I wrestled violently with my old blue Schwinn for two hours tonight. It won, but I know a virtual army of able and willing men who each own a link assembly tool and whatever impossible contraption is required to actually put the tire back on the rim without tearing the new tube. While I was standing in the bike aisle at the Wal the Beach Boys’ Little Deuce Coupe came drifting down from the sound system, and before I knew it I had tears running down my face, the quick kind that you wipe away with a smile. One of those celebrated little boxy Ford roadsters was the raffle car at the last Logan Cruise-in Dad and I went to before oxygen tanks and wheelchairs, shaking hands and blinding bleeding retinas. He wanted to win that little thing so bad; I could just see big six-foot-something Dad folded up into that tiny car. Like his Porsche 911s and the Pontiac Fieros; why do big, tough, mechanically minded guys want to fold themselves into those ridiculous little cars? And then again when I got home I had to pause, because the smell of axle grease and the sweet reek of WD-40, which I had liberally bathed the rusty bike in (works every time), hit like a blast from his noisy old air compressor, which I was using to fill the tire I managed to reassemble. I think of him often and miss him very much, but I wouldn’t wish him back here, knowing what lay ahead.

I sometimes wonder if I’ve given people the impression that M and I had the perfect father and we were Daddy’s little girls and our lives were sunshine and scented Downy softness. You ought to know that wasn’t the case. We had as weird a childhood as anybody. It’s an awfully long story I’ll get to sometime, but the gist of it is that Dad wasn’t around much, and for five years beginning when I was almost 7 or so and M was maybe 10, we saw him twice a year for a week at a time, at Christmas and late August before school started, Mom and M and I on joyous pilgrimages to San Diego before he got set up and we moved down, too, which was the best thing that ever happened to me. But the one thing that I had that so many other kids I know (who are adults now, struggling with the lack of it) did not was the absolute certainty that my father loved me and thought I could do anything. In recent years he didn’t so much approve of all the things his girls did, but I have never doubted that he recognized in us the indescribable genius he passed on, a knack for things that makes us surprisingly resourceful and just so damn able, without even knowing it was his.
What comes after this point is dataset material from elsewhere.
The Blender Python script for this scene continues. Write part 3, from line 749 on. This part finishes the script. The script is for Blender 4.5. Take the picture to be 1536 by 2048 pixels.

He may have been intoxicated a good 50% of the time I spent with him, but he was a delightful drunk and I never thought twice about it (until I turned teen and decided he was embarrassing, and then I hollered at him quite a bit, until he up and quit one day). Anyway, he was still a father to be proud of.

Dad once fixed our microwave and left a screwdriver inside the works, and when it blew up he maintained that he had left it in there to hold something in, it was intentional, part of his plan. I didn’t believe him until I was driving his old gold Cadillac up the 405 in L.A. during 7:00 morning traffic, and I fiddled with the mysterious pencil-and-rubber band contraption stuck to the dash and the cruise control came on. I had never driven a car with cruise, so I panicked when the gas pedal suddenly dropped away from my foot, and I didn’t know how to stop it so I slammed on the brakes and nearly got rear ended by the monster Esuvee behind me. Dad was a real-life MacGyver but his tinkering could be hazardous unless you had him explain it first.

The trout survived their first day and night in a tank, and they’re devouring the beta food. Way to go, guys!

I spent the afternoon getting my new Sketchers steel-toes wonderfully dirty, moving mud with our little John Deere tractor. It's beautiful coffee brown, clean mud composed of coagulated river silt that may possibly be the perfect dirt. It even has that potting soil smell, that musty, acrid smell of damp earth. When Travis was taking his turn (got tired of me not listening to his directions, I suspect, and wanted to play with the toy) I walked around checking out the vegetation. Sagebrush, greasewood, thistles, tumbleweeds, grasses and spiny brush. I pulled the flat, wing-like pods off the dried brush and found little ruby seeds inside, like tiny jewels, like the blood red granules of sand in those Native American sand paintings. We had just got into the second drying bed when the black clouds came up over the Wasatch Mountains and started rumbling, and we got inside just before the sky dumped buckets. So much for pushing the layers of dry dirt off the top so the wet sludge underneath can dry. I don’t know why everybody doesn’t want a job like mine. Maybe not everyone likes to get dirty.

1 Comments:

Blogger JOB said...

I know that I am a Man like that. Me and dirty do not get along !! Anyways, I hope things are going good and I know your birthday is around the corner !!